Scenario lineare. Le economie rispettano le previsioni, i focolai diplomatici e geopolitici si spengono, le politiche interne dei vari paesi si normalizzano. In questo scenario, che oggettivamente è quello preferibile, a influire sull’euro-dollaro saranno soprattutto le politiche monetarie. Dunque, l’euro dovrebbe apprezzarsi sul dollaro, ma non di moltissimo visto che comunque la Federal Reserve non sta adottando un approccio espansivo. La spinta al rialzo potrebbe essere smorzata anche da un fatto banale: la politica monetaria è l’unica prevedibile, in quanto preannunciata dai suoi esponenti. Dunque, potrebbe essere già stata scontata in parte dagli investitori.

Scenario movimentato. Fermo restando le riflessioni fin qui fatte sull’aspetto monetario, le dinamiche potrebbe essere contraddette dall’esplosione di uno dei due grandi fronti, quello politico-geopolitico e quello economico. In questo caso, il destino dell’euro-dollaro dipende dall’esito degli scontri. Se per esempio Trump vincesse la guerra dei dazi, l’euro salirebbe e di parecchio. Se invece a esplodere fossero le contraddizioni dell’eurozona, sia economiche che politiche, l’euro potrebbe persino svalutarsi in maniera significativa.

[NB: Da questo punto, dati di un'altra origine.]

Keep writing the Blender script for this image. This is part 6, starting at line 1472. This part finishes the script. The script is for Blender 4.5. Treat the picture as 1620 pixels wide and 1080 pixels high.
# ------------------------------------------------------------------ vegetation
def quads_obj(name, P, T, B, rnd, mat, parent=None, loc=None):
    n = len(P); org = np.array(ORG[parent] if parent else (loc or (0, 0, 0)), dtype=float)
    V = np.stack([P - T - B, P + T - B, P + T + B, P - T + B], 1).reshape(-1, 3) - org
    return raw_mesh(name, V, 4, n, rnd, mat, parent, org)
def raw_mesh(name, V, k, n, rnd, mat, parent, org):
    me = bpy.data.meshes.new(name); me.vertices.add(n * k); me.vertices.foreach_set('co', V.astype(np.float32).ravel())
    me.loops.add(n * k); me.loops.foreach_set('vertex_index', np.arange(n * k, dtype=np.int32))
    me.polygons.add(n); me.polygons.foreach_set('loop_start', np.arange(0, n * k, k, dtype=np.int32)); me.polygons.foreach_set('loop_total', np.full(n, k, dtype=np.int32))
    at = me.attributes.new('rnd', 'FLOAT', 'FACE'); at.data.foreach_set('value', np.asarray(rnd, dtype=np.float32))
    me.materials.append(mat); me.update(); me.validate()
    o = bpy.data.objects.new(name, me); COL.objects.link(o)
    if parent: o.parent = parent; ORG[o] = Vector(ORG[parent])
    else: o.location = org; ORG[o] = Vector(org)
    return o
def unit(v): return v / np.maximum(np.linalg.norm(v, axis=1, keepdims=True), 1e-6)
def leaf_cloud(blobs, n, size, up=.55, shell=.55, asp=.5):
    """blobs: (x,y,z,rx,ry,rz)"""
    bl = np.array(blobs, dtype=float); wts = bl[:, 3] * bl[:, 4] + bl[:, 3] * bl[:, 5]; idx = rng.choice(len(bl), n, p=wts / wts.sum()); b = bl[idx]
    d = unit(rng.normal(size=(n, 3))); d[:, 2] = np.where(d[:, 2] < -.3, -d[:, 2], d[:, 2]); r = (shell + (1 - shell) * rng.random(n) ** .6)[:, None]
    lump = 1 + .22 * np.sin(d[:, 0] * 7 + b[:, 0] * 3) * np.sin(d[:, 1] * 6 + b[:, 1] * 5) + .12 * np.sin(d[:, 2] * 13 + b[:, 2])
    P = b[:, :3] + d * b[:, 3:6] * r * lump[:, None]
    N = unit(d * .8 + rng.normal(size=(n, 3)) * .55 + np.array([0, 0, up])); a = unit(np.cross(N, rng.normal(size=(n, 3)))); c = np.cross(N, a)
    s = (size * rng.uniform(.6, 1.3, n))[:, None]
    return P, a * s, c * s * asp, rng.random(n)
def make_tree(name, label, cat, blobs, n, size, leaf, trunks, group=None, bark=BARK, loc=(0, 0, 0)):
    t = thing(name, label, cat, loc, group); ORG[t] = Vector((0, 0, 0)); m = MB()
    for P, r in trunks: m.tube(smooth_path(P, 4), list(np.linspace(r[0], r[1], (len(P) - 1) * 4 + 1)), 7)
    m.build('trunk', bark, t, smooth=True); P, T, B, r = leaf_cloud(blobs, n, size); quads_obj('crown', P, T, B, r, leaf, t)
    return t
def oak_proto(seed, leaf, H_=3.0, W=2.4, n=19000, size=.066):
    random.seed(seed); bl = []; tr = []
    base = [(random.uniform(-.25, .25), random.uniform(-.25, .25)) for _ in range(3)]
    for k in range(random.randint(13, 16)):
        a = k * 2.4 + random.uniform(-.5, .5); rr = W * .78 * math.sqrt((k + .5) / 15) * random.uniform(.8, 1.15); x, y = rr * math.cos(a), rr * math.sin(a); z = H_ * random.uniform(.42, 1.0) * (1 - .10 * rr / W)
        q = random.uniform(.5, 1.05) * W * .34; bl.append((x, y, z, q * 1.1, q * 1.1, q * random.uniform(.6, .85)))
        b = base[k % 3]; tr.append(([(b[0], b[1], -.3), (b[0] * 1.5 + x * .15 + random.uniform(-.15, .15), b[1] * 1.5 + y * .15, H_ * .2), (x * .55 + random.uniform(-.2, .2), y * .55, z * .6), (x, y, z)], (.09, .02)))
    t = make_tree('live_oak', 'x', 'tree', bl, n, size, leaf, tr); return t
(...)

Scenario molto movimentato. In questo scenario, tutti i fronti sarebbero attivi: la guerra dei dazi, lo scontro tra paesi membri e istituzioni europee, le difficoltà economiche dell’eurozona. E’ difficile, oggettivamente, anche solo immaginare cosa potrebbe accadere all’euro-dollaro in una situazione di questo tipo. E’ oggettivamente lo scenario peggiore per gli investitori, Forex trader compresi, ma forse lo sarebbe per chiunque. Sarebbe infatti uno scenario minato da una forte incertezza, e a più livelli. Insomma, il caos totale, che potrebbe anche innescare processi di cambiamento radicale difficilmente intelligibili, anche con pochi mesi di anticipo.